Un contributo fondamentale all’evoluzione della fotografia e del fotogiornalismo in regione venne com’è noto da Flavio Faganello, forte dell’esperienza maturata già nel 1953 all’agenzia Publifoto di Milano. «Negli anni successivi – continua Malatesta – Faganello al “Gazzettino” perfezionò una fotografia capace di farsi specchio di un Trentino in profonda trasformazione e con grande lungimiranza cominciò a mettere insieme il suo straordinario archivio personale, cumulando negli anni centinaia di migliaia di fotografie, che erano la sua forza: vi attingeva mostrando il “prima” e il “dopo” degli eventi, non di rado interpretando la realtà con una buona dose di ironia e di originalità. Per questo sarà tra i primi a sedere nelle riunioni di redazione alla pari con i giornalisti di penna, portando un apporto determinante all’esperienza straordinaria di “Tempi e Cronache”.

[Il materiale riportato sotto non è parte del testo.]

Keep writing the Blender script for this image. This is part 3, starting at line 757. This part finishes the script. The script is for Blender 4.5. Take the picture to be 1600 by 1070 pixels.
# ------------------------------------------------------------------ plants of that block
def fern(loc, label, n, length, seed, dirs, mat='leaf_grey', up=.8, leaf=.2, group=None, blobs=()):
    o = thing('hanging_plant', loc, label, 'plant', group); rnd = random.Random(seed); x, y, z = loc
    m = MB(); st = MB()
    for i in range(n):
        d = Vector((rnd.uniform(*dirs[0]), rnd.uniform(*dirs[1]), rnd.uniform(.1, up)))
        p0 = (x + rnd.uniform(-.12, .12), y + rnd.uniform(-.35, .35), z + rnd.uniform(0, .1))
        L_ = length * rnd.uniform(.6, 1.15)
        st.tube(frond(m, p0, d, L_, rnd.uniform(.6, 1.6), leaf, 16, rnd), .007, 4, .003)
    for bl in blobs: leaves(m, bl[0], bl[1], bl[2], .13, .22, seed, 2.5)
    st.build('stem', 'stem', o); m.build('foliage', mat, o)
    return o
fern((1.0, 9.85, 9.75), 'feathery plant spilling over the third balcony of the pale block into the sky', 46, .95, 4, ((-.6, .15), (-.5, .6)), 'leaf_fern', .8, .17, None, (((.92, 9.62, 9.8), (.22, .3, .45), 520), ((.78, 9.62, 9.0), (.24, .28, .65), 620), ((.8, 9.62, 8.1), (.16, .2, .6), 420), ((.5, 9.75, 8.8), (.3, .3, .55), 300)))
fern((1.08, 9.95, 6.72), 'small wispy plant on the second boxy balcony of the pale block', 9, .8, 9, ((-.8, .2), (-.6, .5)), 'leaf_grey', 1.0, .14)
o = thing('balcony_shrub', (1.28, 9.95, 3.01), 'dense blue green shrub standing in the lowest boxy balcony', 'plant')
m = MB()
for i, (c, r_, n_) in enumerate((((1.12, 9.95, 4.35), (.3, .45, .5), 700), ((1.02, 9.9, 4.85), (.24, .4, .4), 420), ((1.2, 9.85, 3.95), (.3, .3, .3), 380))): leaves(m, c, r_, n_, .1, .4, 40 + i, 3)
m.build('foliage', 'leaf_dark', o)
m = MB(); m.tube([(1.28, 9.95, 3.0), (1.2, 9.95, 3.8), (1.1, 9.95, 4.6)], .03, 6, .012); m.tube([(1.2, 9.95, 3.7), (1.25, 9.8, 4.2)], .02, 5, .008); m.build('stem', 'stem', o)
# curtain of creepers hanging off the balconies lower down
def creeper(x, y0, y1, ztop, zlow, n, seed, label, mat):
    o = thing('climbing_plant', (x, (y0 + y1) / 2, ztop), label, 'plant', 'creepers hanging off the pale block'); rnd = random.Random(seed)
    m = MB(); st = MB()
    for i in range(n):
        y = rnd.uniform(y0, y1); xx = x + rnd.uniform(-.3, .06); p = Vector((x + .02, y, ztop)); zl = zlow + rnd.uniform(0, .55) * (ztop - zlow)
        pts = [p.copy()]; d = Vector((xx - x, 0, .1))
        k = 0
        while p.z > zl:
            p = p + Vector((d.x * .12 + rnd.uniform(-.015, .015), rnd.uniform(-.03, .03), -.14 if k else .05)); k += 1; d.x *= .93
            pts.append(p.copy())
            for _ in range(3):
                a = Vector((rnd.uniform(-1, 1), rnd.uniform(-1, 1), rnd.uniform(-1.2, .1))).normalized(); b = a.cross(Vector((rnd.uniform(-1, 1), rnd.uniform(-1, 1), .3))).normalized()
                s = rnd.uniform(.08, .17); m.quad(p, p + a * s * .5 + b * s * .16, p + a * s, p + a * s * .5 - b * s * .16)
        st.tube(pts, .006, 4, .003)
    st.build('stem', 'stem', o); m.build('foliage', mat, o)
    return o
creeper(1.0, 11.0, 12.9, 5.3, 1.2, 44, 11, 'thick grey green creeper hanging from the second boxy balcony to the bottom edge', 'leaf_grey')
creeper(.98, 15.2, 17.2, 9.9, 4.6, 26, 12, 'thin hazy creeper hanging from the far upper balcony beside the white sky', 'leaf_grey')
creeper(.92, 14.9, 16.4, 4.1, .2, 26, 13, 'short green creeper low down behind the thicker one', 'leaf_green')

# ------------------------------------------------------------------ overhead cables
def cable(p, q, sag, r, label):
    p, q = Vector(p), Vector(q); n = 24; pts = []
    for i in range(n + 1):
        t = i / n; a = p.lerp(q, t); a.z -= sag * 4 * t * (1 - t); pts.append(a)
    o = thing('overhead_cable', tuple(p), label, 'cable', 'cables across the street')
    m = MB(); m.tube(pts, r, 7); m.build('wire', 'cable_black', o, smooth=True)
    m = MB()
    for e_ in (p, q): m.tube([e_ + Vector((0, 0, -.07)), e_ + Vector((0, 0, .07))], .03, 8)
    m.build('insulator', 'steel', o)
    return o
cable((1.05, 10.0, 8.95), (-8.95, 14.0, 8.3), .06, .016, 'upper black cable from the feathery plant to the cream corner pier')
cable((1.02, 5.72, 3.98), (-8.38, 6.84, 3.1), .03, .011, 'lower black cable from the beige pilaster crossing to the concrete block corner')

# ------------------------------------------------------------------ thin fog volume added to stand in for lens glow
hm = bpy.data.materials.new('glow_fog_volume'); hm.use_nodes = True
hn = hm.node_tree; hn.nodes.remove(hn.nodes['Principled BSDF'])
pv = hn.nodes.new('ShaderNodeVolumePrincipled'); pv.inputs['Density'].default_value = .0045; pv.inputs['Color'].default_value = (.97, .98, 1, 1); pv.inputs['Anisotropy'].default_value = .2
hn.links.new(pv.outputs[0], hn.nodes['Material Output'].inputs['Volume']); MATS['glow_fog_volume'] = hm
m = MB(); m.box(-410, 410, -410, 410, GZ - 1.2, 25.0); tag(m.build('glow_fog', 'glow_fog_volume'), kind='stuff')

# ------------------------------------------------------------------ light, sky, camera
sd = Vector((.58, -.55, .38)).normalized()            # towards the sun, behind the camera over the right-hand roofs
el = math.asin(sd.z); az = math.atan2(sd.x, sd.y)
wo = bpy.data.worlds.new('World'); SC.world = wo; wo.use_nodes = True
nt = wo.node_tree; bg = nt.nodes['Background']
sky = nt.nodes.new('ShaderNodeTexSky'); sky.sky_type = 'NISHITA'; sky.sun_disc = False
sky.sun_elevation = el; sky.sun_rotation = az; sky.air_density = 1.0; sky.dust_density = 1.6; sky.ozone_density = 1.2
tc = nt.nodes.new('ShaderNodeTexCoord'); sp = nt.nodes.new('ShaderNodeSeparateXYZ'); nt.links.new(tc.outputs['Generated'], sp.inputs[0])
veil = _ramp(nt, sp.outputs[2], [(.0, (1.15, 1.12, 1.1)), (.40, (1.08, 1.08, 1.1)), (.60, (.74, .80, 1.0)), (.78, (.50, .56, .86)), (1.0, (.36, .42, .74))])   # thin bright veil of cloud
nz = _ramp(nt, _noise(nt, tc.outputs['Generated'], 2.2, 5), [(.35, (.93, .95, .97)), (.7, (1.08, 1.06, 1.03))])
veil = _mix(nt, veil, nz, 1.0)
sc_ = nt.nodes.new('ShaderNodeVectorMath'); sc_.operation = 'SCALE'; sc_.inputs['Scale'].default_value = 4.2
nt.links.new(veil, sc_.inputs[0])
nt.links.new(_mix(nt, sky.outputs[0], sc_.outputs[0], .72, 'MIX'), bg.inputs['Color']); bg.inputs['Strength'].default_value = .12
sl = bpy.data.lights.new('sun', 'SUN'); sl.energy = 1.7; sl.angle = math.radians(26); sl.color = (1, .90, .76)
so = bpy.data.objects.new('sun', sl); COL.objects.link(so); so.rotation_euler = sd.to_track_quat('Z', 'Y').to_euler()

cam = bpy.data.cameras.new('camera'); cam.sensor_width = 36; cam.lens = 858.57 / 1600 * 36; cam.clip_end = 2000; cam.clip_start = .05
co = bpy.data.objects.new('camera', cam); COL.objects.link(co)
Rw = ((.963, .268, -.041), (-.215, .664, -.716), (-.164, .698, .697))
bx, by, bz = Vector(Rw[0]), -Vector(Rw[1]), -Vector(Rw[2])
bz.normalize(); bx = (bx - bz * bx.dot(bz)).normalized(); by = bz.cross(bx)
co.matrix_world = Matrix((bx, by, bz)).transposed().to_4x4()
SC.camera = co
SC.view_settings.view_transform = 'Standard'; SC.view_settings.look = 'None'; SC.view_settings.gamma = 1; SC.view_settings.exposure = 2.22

Nel corso dei decenni le tecnologie fotografiche si sono diffuse in maniera capillare, fino al punto in cui oggi tutti si improvvisano fotografi e la figura del foto-reporter rischia di perdere rilevanza: «Oggi tutti hanno uno smartphone e in un giorno si scattano oltre 4 miliardi di fotografie; una rivoluzione che impatta sulla professione del fotoreporter che oggi conosce una grave crisi – riflette Malatesta. Il problema è che troppo spesso viene a mancare la consapevolezza della fotografia come linguaggio». Probabilmente la direzione in cui si andrà sarà nel tempo la “fusione” della figura del cronista e del fotoreporter: «è un processo che richiede anche da parte dei giornalisti di penna una specifica educazione al linguaggio delle immagini: serve un’adeguata formazione».
La mostra «Sessanta e non sentirli» sarà aperta al pubblico in vari locali di Sociologia fino all’8 aprile 2023; sul sito webmagazine.unitn.it è inoltre possibile sfogliare il catalogo online dell’iniziativa.